◆ WORK REQUIRED: Filter the entries, keeping every line with the word "Blender".
* start EXTRACTED ENTRIES *
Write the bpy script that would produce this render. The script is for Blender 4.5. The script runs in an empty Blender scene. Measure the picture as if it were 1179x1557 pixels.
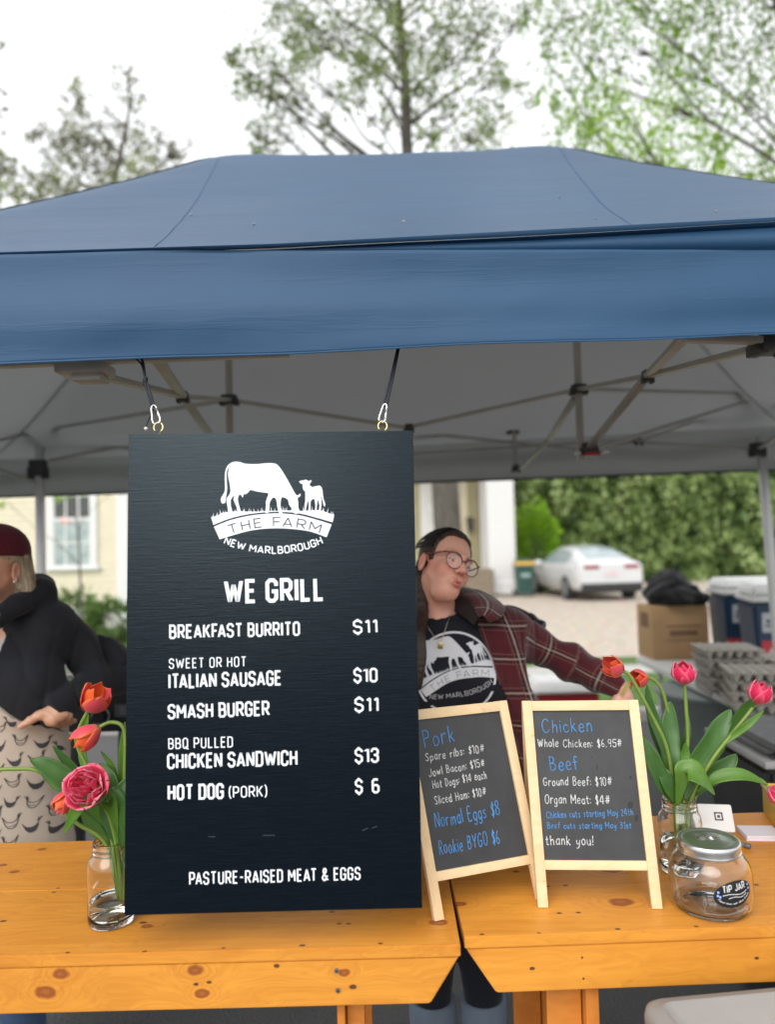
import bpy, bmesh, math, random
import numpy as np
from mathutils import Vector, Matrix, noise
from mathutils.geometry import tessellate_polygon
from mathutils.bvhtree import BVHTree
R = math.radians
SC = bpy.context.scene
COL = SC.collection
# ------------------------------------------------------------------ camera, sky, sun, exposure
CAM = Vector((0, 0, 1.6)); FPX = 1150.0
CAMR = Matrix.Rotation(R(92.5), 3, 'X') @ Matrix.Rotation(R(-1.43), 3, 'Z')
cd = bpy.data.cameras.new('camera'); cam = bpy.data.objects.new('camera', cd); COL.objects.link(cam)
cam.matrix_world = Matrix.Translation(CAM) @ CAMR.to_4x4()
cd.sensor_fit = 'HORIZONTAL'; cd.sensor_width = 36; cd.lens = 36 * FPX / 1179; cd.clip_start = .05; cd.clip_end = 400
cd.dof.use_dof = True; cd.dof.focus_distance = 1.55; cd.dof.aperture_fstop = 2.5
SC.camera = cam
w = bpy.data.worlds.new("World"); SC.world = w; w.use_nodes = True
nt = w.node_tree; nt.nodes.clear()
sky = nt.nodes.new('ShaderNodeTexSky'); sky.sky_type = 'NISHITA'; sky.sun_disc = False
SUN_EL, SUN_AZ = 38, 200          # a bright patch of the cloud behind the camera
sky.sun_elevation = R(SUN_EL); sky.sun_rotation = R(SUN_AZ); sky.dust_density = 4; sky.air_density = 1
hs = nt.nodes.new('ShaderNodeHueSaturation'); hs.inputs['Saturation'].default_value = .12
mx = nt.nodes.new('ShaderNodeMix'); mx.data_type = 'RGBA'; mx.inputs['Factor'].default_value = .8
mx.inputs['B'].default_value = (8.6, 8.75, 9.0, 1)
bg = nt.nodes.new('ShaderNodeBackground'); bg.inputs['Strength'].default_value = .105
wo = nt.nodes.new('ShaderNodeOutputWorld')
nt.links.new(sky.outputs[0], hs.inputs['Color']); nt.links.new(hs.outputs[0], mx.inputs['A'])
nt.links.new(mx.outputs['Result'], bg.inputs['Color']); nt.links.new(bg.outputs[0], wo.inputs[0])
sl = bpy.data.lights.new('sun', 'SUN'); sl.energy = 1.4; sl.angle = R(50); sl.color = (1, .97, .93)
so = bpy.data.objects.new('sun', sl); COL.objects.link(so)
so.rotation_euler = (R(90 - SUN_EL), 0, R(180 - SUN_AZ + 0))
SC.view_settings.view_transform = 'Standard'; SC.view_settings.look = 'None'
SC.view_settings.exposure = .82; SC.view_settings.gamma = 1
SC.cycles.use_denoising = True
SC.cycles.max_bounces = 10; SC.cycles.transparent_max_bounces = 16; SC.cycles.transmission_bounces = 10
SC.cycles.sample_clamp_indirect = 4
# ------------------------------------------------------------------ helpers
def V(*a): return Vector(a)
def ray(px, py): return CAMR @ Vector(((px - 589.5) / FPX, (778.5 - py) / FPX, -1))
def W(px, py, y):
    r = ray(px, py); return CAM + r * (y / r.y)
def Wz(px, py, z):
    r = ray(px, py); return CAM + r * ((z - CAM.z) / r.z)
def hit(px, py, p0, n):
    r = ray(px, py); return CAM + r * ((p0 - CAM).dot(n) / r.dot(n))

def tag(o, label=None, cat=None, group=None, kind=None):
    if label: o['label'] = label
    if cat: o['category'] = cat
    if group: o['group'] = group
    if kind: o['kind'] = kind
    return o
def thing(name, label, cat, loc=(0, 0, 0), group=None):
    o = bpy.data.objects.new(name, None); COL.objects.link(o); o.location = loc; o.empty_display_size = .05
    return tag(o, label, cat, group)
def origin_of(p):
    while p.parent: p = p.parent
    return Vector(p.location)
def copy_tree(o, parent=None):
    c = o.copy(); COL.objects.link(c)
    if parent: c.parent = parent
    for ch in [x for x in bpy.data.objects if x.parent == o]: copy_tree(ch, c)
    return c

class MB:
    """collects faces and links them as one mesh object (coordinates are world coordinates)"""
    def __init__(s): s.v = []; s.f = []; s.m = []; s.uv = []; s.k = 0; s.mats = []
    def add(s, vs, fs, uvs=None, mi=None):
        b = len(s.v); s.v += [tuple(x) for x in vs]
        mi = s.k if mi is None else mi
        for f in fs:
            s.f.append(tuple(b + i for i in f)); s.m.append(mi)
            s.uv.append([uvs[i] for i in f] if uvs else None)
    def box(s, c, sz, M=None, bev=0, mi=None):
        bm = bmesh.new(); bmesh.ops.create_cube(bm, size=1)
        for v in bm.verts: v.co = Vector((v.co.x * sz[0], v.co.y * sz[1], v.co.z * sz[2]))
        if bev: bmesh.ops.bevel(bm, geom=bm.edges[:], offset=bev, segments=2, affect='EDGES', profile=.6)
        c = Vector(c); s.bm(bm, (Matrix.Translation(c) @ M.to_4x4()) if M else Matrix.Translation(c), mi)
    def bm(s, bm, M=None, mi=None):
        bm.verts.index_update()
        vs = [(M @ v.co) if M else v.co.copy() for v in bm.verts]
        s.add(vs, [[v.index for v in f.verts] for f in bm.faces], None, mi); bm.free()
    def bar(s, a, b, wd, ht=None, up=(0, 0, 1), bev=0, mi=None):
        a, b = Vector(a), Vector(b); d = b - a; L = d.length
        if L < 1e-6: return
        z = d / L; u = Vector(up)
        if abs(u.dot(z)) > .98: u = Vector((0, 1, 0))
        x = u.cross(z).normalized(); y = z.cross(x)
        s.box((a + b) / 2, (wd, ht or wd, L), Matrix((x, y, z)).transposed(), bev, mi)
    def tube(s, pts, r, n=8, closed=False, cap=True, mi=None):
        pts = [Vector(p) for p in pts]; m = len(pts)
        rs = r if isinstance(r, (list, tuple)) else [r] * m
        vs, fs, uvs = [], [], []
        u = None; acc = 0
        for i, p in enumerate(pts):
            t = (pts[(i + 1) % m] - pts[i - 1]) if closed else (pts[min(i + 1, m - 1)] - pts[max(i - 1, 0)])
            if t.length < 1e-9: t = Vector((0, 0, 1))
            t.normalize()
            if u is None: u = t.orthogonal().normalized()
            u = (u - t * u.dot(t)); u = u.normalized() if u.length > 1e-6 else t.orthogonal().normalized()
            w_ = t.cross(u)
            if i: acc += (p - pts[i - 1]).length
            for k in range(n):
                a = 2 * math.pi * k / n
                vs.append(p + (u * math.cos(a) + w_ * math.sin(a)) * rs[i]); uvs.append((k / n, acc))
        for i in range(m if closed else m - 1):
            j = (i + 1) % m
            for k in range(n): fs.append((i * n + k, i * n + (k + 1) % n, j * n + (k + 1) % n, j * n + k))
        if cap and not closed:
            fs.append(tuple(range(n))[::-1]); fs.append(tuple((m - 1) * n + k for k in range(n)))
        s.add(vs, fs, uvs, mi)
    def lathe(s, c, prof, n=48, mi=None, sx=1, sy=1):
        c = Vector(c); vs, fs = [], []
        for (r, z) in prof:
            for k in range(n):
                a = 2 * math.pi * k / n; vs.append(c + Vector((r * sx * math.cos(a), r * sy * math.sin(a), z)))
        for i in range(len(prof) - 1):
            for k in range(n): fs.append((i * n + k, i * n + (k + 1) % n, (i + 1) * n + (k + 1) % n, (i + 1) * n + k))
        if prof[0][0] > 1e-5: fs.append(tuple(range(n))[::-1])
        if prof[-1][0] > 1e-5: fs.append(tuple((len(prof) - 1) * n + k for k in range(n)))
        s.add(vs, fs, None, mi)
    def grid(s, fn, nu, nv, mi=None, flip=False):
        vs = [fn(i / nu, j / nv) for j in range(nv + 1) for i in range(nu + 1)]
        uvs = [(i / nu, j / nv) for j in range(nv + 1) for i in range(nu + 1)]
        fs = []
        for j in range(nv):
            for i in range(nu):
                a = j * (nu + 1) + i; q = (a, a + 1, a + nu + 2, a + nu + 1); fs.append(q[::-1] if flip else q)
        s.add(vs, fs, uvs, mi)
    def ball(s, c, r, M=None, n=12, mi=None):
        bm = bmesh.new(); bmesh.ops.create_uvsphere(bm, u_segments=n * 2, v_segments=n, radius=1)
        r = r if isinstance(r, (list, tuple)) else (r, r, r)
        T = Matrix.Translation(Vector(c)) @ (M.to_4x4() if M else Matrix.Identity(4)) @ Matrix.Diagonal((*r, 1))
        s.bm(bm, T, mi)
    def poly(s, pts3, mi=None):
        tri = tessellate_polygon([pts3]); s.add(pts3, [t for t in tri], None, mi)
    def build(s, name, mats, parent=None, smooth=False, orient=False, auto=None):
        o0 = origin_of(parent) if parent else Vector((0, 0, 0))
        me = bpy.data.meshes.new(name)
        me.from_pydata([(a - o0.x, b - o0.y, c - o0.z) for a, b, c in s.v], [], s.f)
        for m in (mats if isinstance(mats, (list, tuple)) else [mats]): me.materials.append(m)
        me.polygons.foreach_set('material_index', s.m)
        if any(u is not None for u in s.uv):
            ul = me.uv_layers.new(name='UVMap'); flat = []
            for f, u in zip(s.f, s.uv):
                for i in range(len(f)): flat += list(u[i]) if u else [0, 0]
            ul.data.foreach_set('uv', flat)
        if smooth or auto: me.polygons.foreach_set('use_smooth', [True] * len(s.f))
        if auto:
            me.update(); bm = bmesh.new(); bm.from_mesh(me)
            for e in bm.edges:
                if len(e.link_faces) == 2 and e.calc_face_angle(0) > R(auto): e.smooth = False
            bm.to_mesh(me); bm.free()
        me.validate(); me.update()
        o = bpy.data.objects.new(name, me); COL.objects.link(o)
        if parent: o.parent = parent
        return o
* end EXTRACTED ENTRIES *
* start EXTRACTED ENTRIES *
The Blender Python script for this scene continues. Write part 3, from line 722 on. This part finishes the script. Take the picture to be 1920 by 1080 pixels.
* end EXTRACTED ENTRIES *
◆ PROBLEM SOLUTION:
Write the bpy script that would produce this render. The script is for Blender 4.5. The script runs in an empty Blender scene. Measure the picture as if it were 1179x1557 pixels.
The Blender Python script for this scene continues. Write part 3, from line 722 on. This part finishes the script. Take the picture to be 1920 by 1080 pixels.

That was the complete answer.